Bang! That’s a boom being lowered right there. He continued:

They couldn’t because they want to the same old policies that got us in trouble in the first place. They want to cut taxes for high- income Americans, even more than President Bush did. They want to get rid of those pesky financial regulations designed to prevent another crash and prohibit future bailouts. They want to actually increase defense spending over a decade $2 trillion more than the Pentagon has requested without saying what they’ll spend it on. And they want to make enormous cuts in the rest of the budget, especially programs that help the middle class and poor children.

As another president once said, there they go again.

That’s how to do it. Next:

Now, look. Here’s the challenge he faces and the challenge all of you who support him face. I get it. I know it. I’ve been there. A lot of Americans are still angry and frustrated about this economy. If you look at the numbers, you know employment is growing, banks are beginning to lend again. And in a lot of places, housing prices are even beginning to pick up.
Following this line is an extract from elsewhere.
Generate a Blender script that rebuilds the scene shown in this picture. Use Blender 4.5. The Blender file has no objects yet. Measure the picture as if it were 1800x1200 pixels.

But too many people do not feel it yet.

I had the same thing happen in 1994 and early ‘95. We could see that the policies were working, that the economy was growing. But most people didn’t feel it yet. Thankfully, by 1996 the economy was roaring, everybody felt it, and we were halfway through the longest peacetime expansion in the history of the United States. But — (cheers, applause) — wait, wait. The difference this time is purely in the circumstances. President Obama started with a much weaker economy than I did. Listen to me, now. No president — no president, not me, not any of my predecessors, no one could have fully repaired all the damage that he found in just four years. (Cheers, applause.)

Now — but — (cheers, applause) — he has — he has laid the foundation for a new, modern, successful economy of shared prosperity. And if you will renew the president’s contract, you will feel it. You will feel it. (Cheers, applause.)

Empathy matters and Clinton’s always been the King of Feeling Your Pain, hasn’t he? Again, however, read between the lines and you see that Clinton’s telling you that, yes, he knows why you’re unhappy, why you’re worried by the future. He’s telling you it’s fine, even sensible, to think that way. You should be concerned because this is one hell of a mess we got ourselves into. Anyone who tells you there’s a simple, pain-free way out of this hole is kidding themselves. More importantly they’re kidding you.

I get it. You get it. I don’t need to tell you some cliched story about good people falling unfairly on hard times. I know you see through that kind of thing these days. Heard it all before, blah, blah, blah. So here’s what I’ll do: I’ll just tell you how I see it and leave you to make up your own mind. But if I know America, a lot of y’all are going to see it my way too.

So we know it’s going to be difficult but we’ve made a good start. Now we have to finish the job. But let’s not kid ourselves either. “The old economy is not coming back”. Clinton didn’t say so explicitly but he slapped down the “economic patriotism” argument that dominated much of the convention’s first night. That kind of talk, he implied, is fooling with people. And you can’t win elections by fooling with folk.

And this is the thing too: Clinton’s a great story-teller but he doesn’t treat his audience like they’re schmucks. His speech was peppered with lines like “[T]here’s something I’ve noticed lately. You probably have too.” C’mon people, we all know how it is. If I can see it you can see it too. And if you can see it politicians gotta see it as well. Otherwise we’re fools too.

Few people can give a speech stuffed with so much policy detail that still works as an actual speech. Clinton can and he can, in part, because he has a facility for explaining complicated matters in simple terms. Each time you wonder if he’s getting bogged down in detail he pulls you back, asking Why does this matter? Here’s why it’s important…

So there was chapter and verse on why the Republicans have got their opposition to healthcare reform wrong and plenty more on how the GOP’s budget plans don’t stack up and on how they’ll have to cut more than they’re admitting to you now and, well, much more besides all of this.

Clinton offered the best defence yet of Obama’s record in office; tonight the President’s job is to tell his country his plans and priorities for the next four years. I’m sure Obama’s speech will be grand; whether it can top Bubba’s is a different matter.